Тогда я решил опубликовать ее где-нибудь в другом месте, расширил, укрепил аргументацию и дал прочитать самому Кулишу.
У нас с Кулишом был долгий разговор. Он не совсем принимал мою трактовку образа Малахия, ему были неприятны отрицательные оценки некоторых идей, проводимых в пьесе, кое-какие резкие слова в адрес автора; но, стараясь быть объективным, высказал все, в чем со мной не согласен, и заключил, что статью надо печатать — именно потому, что она не безоговорочно хвалит, а высказывает и критические замечания. Просил только сиять абзац, где я пишу о "трагедии Кулиша", потому что это, мол, только мой личный и несправедливый домысел: согласиться с ним он не может.
Но статью в таком виде так и не удалось опубликовать.
Рукопись, к сожалению, не сохранилась — весь мой литературный архив погиб во время войны [12] .
Я усматривал в пьесе "Народный Малахий" три трагедии: трагедию Малахия Стаканчика, трагедию пьесы "Народный Малахий" и трагедию автора, Миколы Кулиша (эту, третью, трагедию Миколы Кулиша я в последней редакции вычеркнул).

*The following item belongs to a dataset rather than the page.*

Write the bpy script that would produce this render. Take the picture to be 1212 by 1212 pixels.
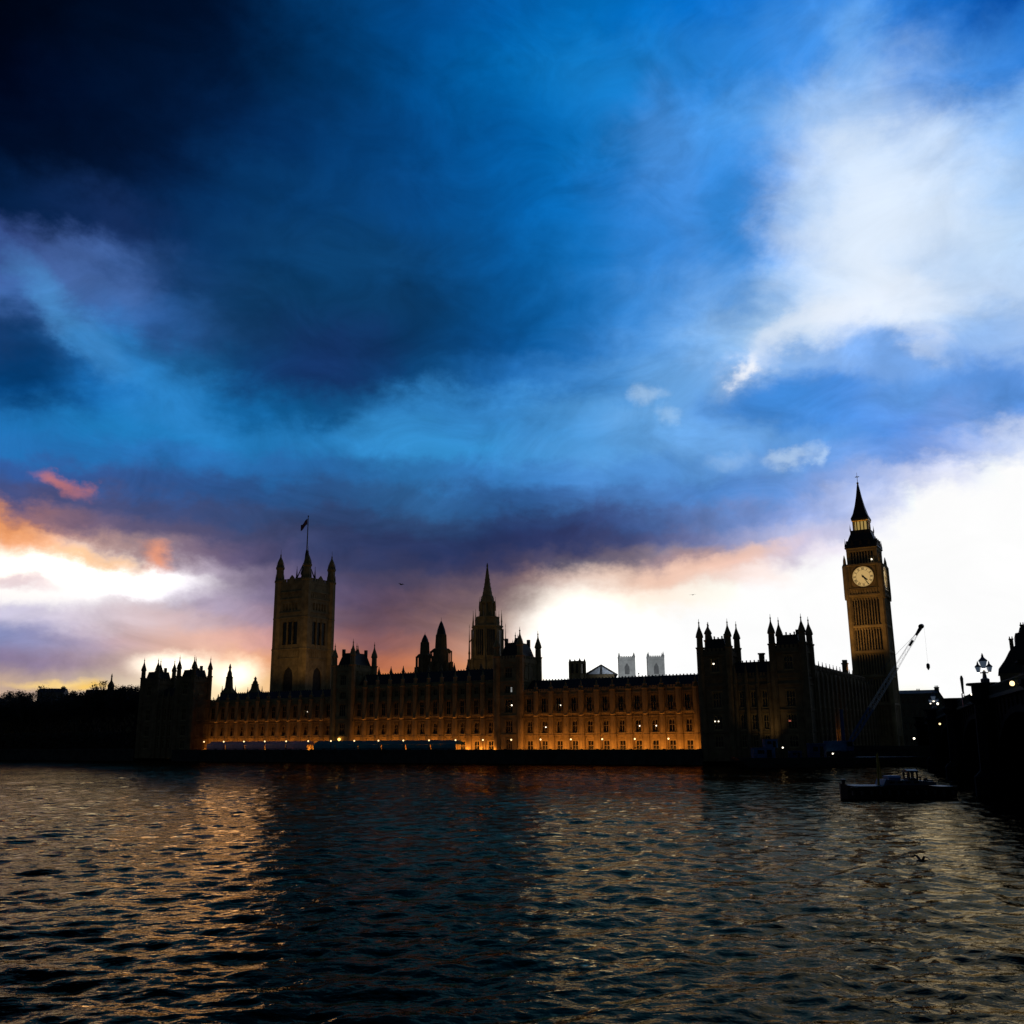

Трагедия главного персонажа пьесы Малахия Стаканчика фактически — это трагикомедия обывательского авангардизма.
12
Позже, в обзоре театрального сезона, напечатанного в журнале "Життя и революція" — № 9, 1928 г., я мою статью частично использовал. В очерке "Курбас" скажу об этом подробнее.
Трагедию пьесы "Народный Малахий" обусловили в значительной степени обстоятельства, психологически неблагоприятные для автора. Ведь это было вслед за ликвидацией "Вапліте", когда Хвылевого подвергли острейшей критике за идейные ошибки; и обвинения в такого же рода ошибках были брошены и самому Кулишу, а "Літературний ярмарок" — новая "под эгидой" Кулиша формация — вызвал ожесточенные нападки… Все это создало для Кулиша тяжелую атмосферу — он был напуган. Драматург задумал раскрыть и развенчать политическую, социальную и психологическую суть мелкого буржуа. Но выбрал очень неудачный, примитивный способ: объявил его идеи безумием, сделал героя психически больным человеком, параноиком.